自分をおごり高ぶること。驕と慢はよく似ているが、慢は他人と自分を比較して高慢になることで、驕は他との比較の意識は少なく、自分を思い上がること。

 面白いバイアスに「イケア効果」というものがある。自分で作ったものは上等に見える、という心理作用だ。そういう意味で常に我が目は疑うべきである。

 

 拙僧は、大阪教区の通信に掲載する仏典マンガの編集委員会にも参加している。今はジャータカ物語を題材、参考にして考えたネームを編集会議で皆でたたき合い、漫画家さんにラフを作ってもらって、最終確認して発行される。
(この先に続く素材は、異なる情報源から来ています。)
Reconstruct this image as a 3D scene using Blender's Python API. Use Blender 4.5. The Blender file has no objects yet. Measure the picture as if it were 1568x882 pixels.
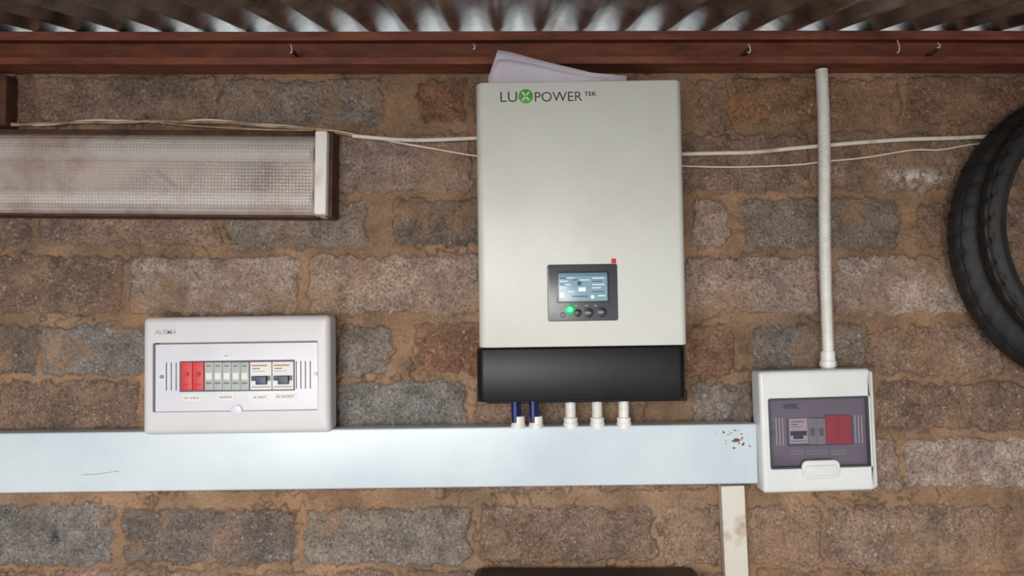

 ネームを作って、みなで検討したとき、やはりちょこちょこ変更がでてくる。たたき台なんだから、たたかれて当然なのに、叩かれた時の拙僧はとてもムスっとしている、らしい。自分では分からないのだ。

 

 拙僧は仏華についても、もう20年くらいは研鑽し続けている。今では他寺院から立華のご依頼や個人指導の依頼がくるようになった。

 もっと仏華が上手になりたいなと思って、華道教室に通っていたことがある。その教室では生徒の作品に点数をつける。師匠からは「まぁ! みなさん、乙部さんの作品見て下さい。またこんな生け方して。ここは華道教室、仏さんのお花じゃないんですよ」と指導されて、高得点をもらったことなど1回しかない。どんな花をいけても、その時は、実はそこそこデキはいい、と勝手に根拠なく思っている。

 

 陶芸教室に趣味で参加したことがある。その時も周りにくらべて自分は上手な方だ、と勝手に思っている。こちらは華道の師匠とは違い、「まぁお上手ですね!」と誉めてくれるので、ますます増上する。

 

 結果的に厳しい教室の方を続けられたのは、それが本当だからだろう。誉めてもらったことは一度もなかったが、師匠には感謝している。残念ながらこの方も浄還してしまったが、教えていただいた技は私の立華に生きている。仏華を立てる度に、驕慢のこころを諫め、さらなる高みへと背中を押されているように感じる。亡き師匠の指導あったればこそ、慢心しながらも時々驕のこころを抑えて作品を見つめ直すことができる。慢心しやすい私の性格を見抜いての厳しいご指導だったのだろう。

※筆者について以外の各エピソードは個人を特定できないように、内容を変更しています。